The UK is all set to go to the polls on December 12 after British lawmakers overwhelmingly backed Prime Minister Boris Johnson's call for an election to break the Brexit deadlock that led to the country's worst political crisis in decades.
The election, which Johnson has attempted to secure for nearly two months, was sealed after the Scottish National Party and Liberal Democrats broke ranks with the Labour Party and indicated they would be prepared to back a poll, having previously worked together to frustrate his efforts.
The decision also came hours after the European Union (EU) formally agreed to postpone Britain's departure again, up to the end of January, the House of Commons on Tuesday night backed the election date in a vote by a 438 to 20 margin. The five-year term of the current Parliament was to end in May, 2022.
It will be the UK's third election in four years and the first December poll since 1923.
The legislation passed by the Commons will now go to the House of Lords, where it is not expected to be opposed and Parliament will be dissolved next week.
Once that happens, there will be a five-week campaign up to the polling day.
The development marks a win for Johnson's bid for a pre-Christmas poll to try and win a public mandate in favour of his Brexit plan under which Britain will quit the EU.
But the move is still a risk for his Conservative Party -- which lost a slim majority when his predecessor Theresa May took a similar gamble and called a vote in 2017.
Labour leader Jeremy Corbyn announced on Tuesday that he would back an election because the EU's decision to grant a three month Brexit extension to January 31 meant no-deal had been taken off the table.

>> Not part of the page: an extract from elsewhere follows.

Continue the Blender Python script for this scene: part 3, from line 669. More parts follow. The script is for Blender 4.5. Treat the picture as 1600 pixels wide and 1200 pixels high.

The UK prime minister can only hold an early election with the support of MPs, who have previously blocked it three times.
But with MPs overall backing a December poll, a pre-Christmas election was certain.
The prospect of an election became more and more likely after the EU had agreed on a three-month extension to the October 31 Brexit deadline.
This meant Johnson's "do or die" pledge to leave the 28-member economic bloc by Halloween was effectively dead and he was determined to push through an early poll to try and change his current minority figures in Parliament.
The prime minister said the public must be "given a choice" over the future of Brexit and the country.
Johnson said it was time for the country to "come together to get Brexit done", as he left a meeting of the 1922 Committee of backbench Conservatives held minutes after the vote.
The Labour Party had so far refused to back an early poll until the threat of a no-deal crash out by end of October had been taken off the table, a condition which was met with the new Brexit deadline now being January 31, 2020.
Labour leader Jeremy Corbyn said the snap poll was a "once-in-a-generation" opportunity to transform the country.
Writing in the Daily Mirror, he said: "We're launching the most ambitious and radical campaign for real change that our country has ever seen."
He told Conservative MPs it was time for the country to "come together to get Brexit done", adding: "It'll be a tough election and we are going to do the best we can."